In der angestammten Galerie des NBK hat derweil die zeitgenössische Fotokunst aus Kanada einen schönen Auftritt. Nach der Schau im Martin-Gropius-Bau letzten September ist dies die zweite Gelegenheit innerhalb weniger Monate, um einen Einblick in die Szene der nordamerikanischen Foto-Nation zu gewinnen. Ähnlich wie in den USA hat die Fotografie in Kanada schon seit Jahrzehnten einen hohen Stellenwert. So ist auch die Auswahl der jungen Kuratorin Marie-Josée Jean durch Reife und erzählerische Differenziertheit gekennzeichnet.
In Kanada lebt man entweder in der Stadt oder in der Wildnis, dazwischen ist kaum etwas. Deshalb leuchtet auch das Thema der Ausstellung auf Anhieb ein. Es ist der Raum – als urbaner, konstruierter oder imaginierter Ort, als erobertes oder noch zu eroberndes Territorium. Bei 13 gezeigten Künstlern meint man zu spüren, dass es einen Subtext gibt, der freilich von den meisten sofort wieder in Frage gestellt wird: Gebäude gewähren Schutz, Gärten bieten Schönheit, doch gleich hinter dem Zaun nehmen Unwirtlichkeit und Verwahrlosung bedrohliche Ausmaße an. Das Dasein als Trotzreaktion gegen die Widrigkeiten der Natur: Für Isabelle Hayeur aus Montreal fängt das bereits in den Hinterhöfen der Städte an. Düster liegen bei ihr verlassene Parkplätze, Garagenzufahrten und Brachen im Zwielicht, während etwas weiter entfernt die erleuchteten Wohnhäuser umso heller strahlen.

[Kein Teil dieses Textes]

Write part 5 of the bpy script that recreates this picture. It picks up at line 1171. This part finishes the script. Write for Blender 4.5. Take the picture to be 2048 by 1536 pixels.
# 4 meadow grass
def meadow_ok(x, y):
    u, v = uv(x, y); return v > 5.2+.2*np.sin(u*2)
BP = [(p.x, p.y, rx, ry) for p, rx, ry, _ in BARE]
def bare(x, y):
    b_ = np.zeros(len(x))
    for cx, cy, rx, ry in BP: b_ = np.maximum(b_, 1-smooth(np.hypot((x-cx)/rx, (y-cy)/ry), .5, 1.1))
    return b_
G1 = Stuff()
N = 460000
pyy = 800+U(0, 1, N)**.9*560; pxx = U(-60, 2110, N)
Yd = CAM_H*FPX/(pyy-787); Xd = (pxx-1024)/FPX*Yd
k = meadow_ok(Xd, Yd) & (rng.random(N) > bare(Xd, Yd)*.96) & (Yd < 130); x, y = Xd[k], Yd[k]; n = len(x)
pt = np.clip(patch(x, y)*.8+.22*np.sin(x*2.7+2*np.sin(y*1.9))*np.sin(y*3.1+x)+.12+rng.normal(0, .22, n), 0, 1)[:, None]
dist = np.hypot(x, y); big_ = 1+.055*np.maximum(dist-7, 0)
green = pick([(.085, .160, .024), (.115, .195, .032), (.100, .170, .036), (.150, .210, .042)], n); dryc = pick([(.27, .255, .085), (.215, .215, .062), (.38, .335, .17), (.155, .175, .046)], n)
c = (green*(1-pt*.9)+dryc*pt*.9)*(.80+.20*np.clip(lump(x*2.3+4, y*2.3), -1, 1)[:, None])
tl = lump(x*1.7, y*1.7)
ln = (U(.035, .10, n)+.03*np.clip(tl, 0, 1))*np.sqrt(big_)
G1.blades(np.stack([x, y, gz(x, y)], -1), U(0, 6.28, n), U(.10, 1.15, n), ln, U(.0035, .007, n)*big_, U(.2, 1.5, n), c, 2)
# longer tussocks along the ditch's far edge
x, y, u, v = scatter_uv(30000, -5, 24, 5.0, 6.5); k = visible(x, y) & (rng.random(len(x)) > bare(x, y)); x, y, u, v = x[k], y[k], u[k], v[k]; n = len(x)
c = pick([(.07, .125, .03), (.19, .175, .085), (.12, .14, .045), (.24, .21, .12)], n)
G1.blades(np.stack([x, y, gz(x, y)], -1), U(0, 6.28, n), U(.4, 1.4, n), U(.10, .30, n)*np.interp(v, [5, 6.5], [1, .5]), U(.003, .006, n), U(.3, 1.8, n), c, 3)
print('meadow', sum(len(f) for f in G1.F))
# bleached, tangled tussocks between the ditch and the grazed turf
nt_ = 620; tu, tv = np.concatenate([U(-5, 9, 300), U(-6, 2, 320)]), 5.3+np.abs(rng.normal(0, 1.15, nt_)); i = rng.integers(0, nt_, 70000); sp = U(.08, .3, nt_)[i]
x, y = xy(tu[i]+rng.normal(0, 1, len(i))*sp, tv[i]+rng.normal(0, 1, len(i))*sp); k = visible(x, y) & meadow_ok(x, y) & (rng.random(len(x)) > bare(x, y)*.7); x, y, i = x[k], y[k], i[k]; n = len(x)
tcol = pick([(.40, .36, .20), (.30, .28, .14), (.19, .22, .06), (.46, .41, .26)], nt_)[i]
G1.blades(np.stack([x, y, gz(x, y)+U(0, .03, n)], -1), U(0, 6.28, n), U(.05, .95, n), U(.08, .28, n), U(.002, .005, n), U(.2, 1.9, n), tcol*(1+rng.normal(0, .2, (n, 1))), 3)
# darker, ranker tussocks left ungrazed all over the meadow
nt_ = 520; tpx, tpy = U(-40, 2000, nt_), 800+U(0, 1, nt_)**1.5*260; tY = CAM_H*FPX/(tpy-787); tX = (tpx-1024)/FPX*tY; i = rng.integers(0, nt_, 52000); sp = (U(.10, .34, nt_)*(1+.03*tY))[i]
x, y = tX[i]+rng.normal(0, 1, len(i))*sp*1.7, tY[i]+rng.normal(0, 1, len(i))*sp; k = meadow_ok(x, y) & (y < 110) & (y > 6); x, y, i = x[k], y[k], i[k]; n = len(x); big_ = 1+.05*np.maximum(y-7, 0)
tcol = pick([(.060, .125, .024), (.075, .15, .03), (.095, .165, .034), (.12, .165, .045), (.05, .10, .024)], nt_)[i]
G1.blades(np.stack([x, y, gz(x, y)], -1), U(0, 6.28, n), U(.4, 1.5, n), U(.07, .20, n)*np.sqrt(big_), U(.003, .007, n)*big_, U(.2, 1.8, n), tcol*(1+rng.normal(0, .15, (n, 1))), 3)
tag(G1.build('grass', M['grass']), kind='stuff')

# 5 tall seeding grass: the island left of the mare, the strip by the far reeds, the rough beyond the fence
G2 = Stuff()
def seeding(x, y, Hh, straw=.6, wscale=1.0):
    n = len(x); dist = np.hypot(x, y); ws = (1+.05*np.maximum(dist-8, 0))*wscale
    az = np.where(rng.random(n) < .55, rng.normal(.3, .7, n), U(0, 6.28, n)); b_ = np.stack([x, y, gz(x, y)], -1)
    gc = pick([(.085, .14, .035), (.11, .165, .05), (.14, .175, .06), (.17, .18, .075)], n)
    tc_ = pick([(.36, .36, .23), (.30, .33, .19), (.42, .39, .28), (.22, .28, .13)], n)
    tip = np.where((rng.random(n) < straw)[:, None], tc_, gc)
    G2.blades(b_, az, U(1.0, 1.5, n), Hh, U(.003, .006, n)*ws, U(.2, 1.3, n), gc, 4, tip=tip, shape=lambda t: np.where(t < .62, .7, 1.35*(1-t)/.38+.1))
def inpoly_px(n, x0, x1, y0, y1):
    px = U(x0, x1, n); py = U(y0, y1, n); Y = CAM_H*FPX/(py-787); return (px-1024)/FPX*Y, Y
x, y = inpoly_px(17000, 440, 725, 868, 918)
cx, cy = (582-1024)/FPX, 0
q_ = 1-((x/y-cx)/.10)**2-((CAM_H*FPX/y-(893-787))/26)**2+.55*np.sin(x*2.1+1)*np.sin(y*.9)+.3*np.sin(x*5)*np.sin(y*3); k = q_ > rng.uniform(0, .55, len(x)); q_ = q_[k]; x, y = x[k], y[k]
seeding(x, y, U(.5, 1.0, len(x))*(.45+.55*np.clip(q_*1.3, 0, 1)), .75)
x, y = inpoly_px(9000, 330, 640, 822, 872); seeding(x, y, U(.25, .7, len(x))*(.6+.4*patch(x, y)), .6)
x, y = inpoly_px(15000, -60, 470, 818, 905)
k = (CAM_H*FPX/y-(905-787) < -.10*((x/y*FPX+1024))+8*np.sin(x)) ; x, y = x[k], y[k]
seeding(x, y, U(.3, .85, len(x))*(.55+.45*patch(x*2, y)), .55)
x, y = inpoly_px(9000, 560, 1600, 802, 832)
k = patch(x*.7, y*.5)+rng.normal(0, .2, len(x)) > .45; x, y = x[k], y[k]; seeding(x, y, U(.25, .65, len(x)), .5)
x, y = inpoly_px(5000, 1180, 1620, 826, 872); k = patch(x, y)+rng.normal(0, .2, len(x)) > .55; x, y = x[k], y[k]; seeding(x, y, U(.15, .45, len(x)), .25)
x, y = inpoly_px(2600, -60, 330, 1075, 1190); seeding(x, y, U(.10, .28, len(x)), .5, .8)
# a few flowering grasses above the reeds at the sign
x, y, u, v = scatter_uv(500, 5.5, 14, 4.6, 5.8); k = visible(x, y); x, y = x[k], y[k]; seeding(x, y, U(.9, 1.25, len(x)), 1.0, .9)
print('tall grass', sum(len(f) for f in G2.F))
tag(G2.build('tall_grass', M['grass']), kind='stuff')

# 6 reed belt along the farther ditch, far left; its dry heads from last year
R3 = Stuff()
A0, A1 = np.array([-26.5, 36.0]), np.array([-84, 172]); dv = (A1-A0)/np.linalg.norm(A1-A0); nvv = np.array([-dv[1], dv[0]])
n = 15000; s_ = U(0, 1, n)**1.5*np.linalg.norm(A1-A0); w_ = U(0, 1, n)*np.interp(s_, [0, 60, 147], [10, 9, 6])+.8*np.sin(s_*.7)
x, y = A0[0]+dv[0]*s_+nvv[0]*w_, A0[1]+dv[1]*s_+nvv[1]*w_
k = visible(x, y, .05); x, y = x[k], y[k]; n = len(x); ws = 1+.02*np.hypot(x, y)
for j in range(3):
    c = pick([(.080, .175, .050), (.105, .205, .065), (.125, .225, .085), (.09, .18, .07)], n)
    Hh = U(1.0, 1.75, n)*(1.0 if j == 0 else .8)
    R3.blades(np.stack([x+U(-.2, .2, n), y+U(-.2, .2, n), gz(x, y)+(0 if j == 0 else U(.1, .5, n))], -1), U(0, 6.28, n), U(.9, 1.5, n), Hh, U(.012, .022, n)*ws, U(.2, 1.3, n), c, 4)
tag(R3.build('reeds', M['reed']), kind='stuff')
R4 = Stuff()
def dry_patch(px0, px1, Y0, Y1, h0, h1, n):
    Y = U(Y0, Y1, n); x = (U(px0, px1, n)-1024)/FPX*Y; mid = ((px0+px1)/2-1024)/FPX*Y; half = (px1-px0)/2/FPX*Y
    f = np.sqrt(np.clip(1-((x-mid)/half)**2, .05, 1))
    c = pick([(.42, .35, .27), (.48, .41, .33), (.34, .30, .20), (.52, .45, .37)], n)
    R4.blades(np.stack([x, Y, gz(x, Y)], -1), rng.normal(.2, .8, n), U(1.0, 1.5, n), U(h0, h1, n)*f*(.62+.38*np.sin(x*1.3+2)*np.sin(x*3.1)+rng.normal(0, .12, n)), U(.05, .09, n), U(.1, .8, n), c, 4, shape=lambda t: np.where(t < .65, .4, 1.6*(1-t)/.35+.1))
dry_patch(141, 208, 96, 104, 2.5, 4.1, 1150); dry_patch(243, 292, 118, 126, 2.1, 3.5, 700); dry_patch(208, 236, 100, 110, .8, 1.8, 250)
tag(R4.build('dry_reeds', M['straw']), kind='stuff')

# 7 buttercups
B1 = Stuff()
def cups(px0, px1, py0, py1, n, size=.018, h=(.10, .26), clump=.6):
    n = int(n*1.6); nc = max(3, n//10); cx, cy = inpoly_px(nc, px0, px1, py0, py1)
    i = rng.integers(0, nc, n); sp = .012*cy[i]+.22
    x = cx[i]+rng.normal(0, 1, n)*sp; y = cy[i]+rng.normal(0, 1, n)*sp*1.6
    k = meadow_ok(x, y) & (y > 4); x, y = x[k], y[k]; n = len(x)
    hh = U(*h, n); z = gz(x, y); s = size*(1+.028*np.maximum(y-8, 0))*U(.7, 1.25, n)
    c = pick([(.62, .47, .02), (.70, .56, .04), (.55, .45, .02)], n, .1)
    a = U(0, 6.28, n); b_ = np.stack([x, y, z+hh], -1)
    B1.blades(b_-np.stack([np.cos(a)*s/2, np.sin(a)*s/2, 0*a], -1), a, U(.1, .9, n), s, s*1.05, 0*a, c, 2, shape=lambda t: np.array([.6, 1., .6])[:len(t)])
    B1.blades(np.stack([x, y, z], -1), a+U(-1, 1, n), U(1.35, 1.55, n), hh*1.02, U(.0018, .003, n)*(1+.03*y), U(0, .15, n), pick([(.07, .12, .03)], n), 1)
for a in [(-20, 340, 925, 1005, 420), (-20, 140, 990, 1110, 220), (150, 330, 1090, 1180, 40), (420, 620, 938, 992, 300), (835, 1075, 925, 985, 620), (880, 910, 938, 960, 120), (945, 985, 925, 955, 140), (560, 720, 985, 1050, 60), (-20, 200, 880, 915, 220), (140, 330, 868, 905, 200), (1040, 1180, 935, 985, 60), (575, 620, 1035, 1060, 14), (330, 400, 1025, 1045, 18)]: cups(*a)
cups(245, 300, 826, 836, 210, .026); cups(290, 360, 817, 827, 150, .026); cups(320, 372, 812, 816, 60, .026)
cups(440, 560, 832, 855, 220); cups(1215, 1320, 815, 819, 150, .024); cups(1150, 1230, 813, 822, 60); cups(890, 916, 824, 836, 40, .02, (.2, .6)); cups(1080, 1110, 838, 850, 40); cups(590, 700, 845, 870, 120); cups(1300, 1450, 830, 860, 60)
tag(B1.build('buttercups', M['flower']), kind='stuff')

Der Fotograf und Filmemacher Stan Douglas treibt die Dialektik noch weiter. Seine Fotos von Filmschauplätzen zeigen nicht nur Gebäude in Gebäuden, sondern liefern die Desillusionierung des Gesehenen mit. Dagegen interessiert sich Mark Lewis, Teilnehmer auch der letzten Berlin-Biennale, für die Schnittstellen der Zivilisation: ein Jumbo auf einem verschneiten Flughafen, schwarze Bäume als Inseln in einem Meer von fahlem Schnee und Eis, ein endloser Wald zu Beginn eines Frühlings ohne jede Fröhlichkeit. In dieser überwältigenden Trostlosigkeit ist kein Platz für romantische Gefühle, nicht einmal für gepflegte Einsamkeit.
Das heißt nicht, dass es in dieser Ausstellung nicht auch lustig zugeht. Der trickreiche Michael Snow verleiht einem animierten Pärchen in einem glücklichen Augenblick surrealistischen Schwung, Carlos und Jason Sanchez erweisen sich als würdige Erben des großen Jeff Wall und erzählen in ihren Bildern ganze Kurzgeschichten, Louise Noguchi beobachtet die Western-Helden der Gegenwart in Action. Eines der faszinierendsten Projekte stammt von dem Konzeptkünstler Vid Ingelevics: Er hat Innenräume von Museen fotografiert, hier das Metropolitan Museum in New York, wobei er sich bei der Wahl seiner Standpunkte an historischen Aufnahmen aus dem 19. Jahrhundert orientierte. Also sieht man Treppenhäuser, Zimmerecken, Übergänge von einem Ausstellungssaal zum nächsten, das alles aus rührend seltsamen, merkwürdig ungelenken Blickwinkeln. Ingelevics macht den Betrachter mit einer unbekannten Seite von Raum vertraut.
Neuer Berliner Kunstverein, Chausseestraße 128/129, bis 27. Februar; Di–Fr 12–18 Uhr, Sa/So 14–18 Uhr.